While it will be a tough watch for Australian supporters, it will give them a fly-on-the-wall vantage point at what was going on in camp.

One particular moment shows then-head coach Eddie Jones speaking to experienced prop James Slipper a day after their heavy 40-6 defeat to Wales.

In the clip, Jones absolutely savages Australian rugby, saying that the players lack “hardness” in comparison to other countries.

“Stands out like dog’s balls, mate”

“That’s the problem mate, we’ve got no hardness about us,” he told the loosehead. “Game hardness is different to any sort of hardness, when you just stick in the f—— game and do it.

“There’s none of that in Australian rugby now, and that’s where the big gap is, mate.

“If you look at those Welsh players, mate, they play 30 games a year, they’re hardened tough players, so they can just stick at it, and they know they’re going to do it.
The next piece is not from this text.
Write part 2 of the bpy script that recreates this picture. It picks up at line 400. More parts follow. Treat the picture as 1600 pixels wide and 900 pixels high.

And we’ve lost that in Australian rugby.

“We’re not not tough, but we’re not trained to be tough now, and we’re not used to playing tough; like it’s an exception to play tough now rather than the norm. It stands out like dog’s balls, mate… it’s set up for failure, mate.”

Stan Sport’s documentary, The Wallabies, will be released on February 22 in a three-part series with the final episode focusing on his Japan links.

Just prior to the Wales match, it was claimed by the Herald that Jones had a Zoom interview with the Japan Rugby Football Union.

The 64-year-old finally admitted to the meeting during his unveiling as the Japan head coach, but insisted that it was not an interview.

Instead, Jones said that it was a chat with a recruitment agency over his previous experiences as the Brave Blossoms’ boss between 2012 and 2015 to help with the JRFU’s search for Jamie Joseph’s successor.

Coincidently, that person was Jones, who officially started work on January 1 after resining from his role as the Wallabies’ head honcho in October 2023, 10 months into a five-year contract.

Rugby Australia supportive

“You can imagine the hell that management at Rugby Australia were going through while the whole thing was melting down,” executive producer Matt Campbell told the Sydney Morning Herald.

“It wasn’t pretty, but they weren’t worried about how it was going to be portrayed. They were extremely supportive of it. There were some people who weren’t joyous about it – there was a protectiveness about it – but that’s understandable.

“No-one was expecting the nightmare that it turned into. People like disasters. There’s a lot of people – not just rugby fans – who will be fascinated to see what went on behind closed doors.”

Campbell added: “We’re not doing a Four Corners (Australian investigative journalism programme) episode on the Eddie Jones saga. We’re telling the story of the Wallabies’ World Cup campaign leading into and up to the World Cup.

“We certainly did not expect this. We had to change our spiel. It was the worst Wallabies campaign in history and we were there to capture every moment.

“It’s completely different to what we hoped for. We hoped they would ‘snatch and grab’ and bring the cup home, but that’s not how it turned out.”